L'Argentine reste le cas le plus emblématique d'un pays ayant refusé volontairement d'honorer une partie de ses engagements. Après la crise de 2001, le pays a été poursuivi par des fonds d'investissement américains qualifiés de "fonds vautours". Malgré une condamnation par la justice américaine, l'Argentine a refusé de payer, craignant que cela n'incite d'autres créanciers à revenir sur la restructuration de sa dette.
"Cela a durablement entaché la réputation du pays sur les marchés", explique à JA un spécialiste. "Au bout du compte, cela a coûté beaucoup plus cher.
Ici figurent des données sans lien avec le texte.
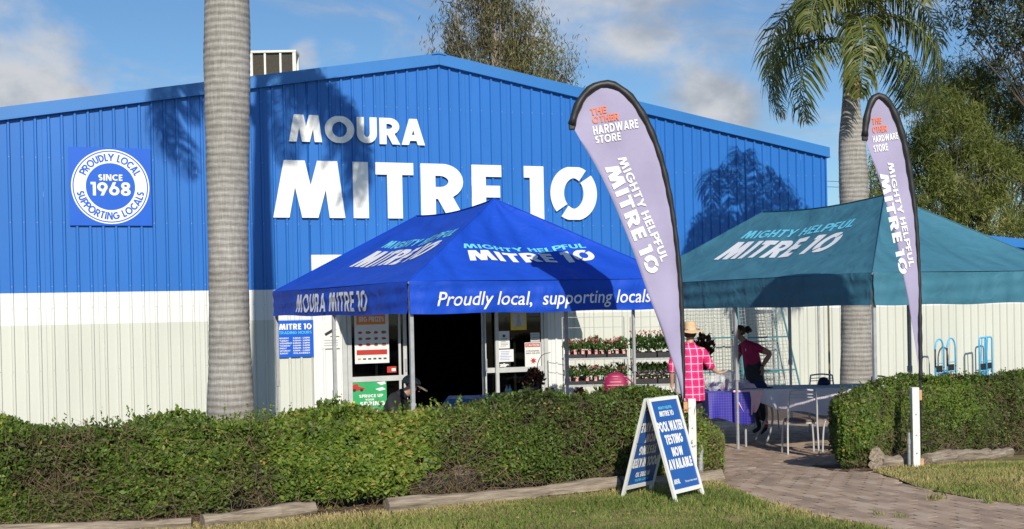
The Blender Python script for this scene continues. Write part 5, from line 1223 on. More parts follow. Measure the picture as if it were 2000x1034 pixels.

Cela peut arriver d'être dans l'incapacité de rembourser. Mais faire défaut volontairement, c'est impardonnable pour les investisseurs."
À la fin décembre 2024, selon les chiffres du FMI cités par le magazine, le déficit budgétaire sénégalais s'établissait à 11,7% du PIB, tandis que la dette atteignait 105,7% du PIB. D'ici fin 2025, elle pourrait même grimper à 114% du PIB, plaçant le pays parmi les plus endettés du continent.
"Tout porte à croire que ces leaders sans expérience du pouvoir ont pu l'imaginer [refuser de rembourser certaines dettes], mais depuis, il semble qu'ils se soient ravisés", suggère une source anonyme citée par le magazine panafricain.
L'opération transparence lancée par les nouvelles autorités a déjà eu un coût significatif en termes de réputation financière. En quelques mois seulement, l'agence de notation Moody's a dégradé la note souveraine du Sénégal de trois crans. Fin mars, les intérêts des eurobonds sénégalais ont grimpé à près de 15%, l'un des taux les plus élevés de l'histoire du pays.
"Nous avons tous été surpris par l'ampleur de la dette et les investisseurs sont inquiets", confie un observateur du secteur à Jeune Afrique. "Mais c'est un pays qui a un historique de marché, une bonne réputation. C'est important qu'il s'appuie dessus pour rétablir la situation."
Face aux inquiétudes des marchés, le gouvernement Sonko met en avant plusieurs facteurs positifs : une croissance économique résiliente de 6% en 2024 et surtout les perspectives prometteuses liées au démarrage de l'exploitation du champ gazier de GTA et du champ pétrolier de Sangomar. Ces nouveaux revenus pourraient permettre au pays d'afficher "l'un des taux de croissance les plus élevés au monde" dans les années à venir, et ainsi regagner progressivement la confiance des investisseurs.
Le dilemme est donc clair pour le tandem Faye-Sonko : céder à la tentation souverainiste de questionner la légitimité de certaines dettes au risque d'un isolement financier, ou privilégier le pragmatisme économique en honorant les engagements pris par leurs prédécesseurs malgré les soupçons de corruption qui les entourent.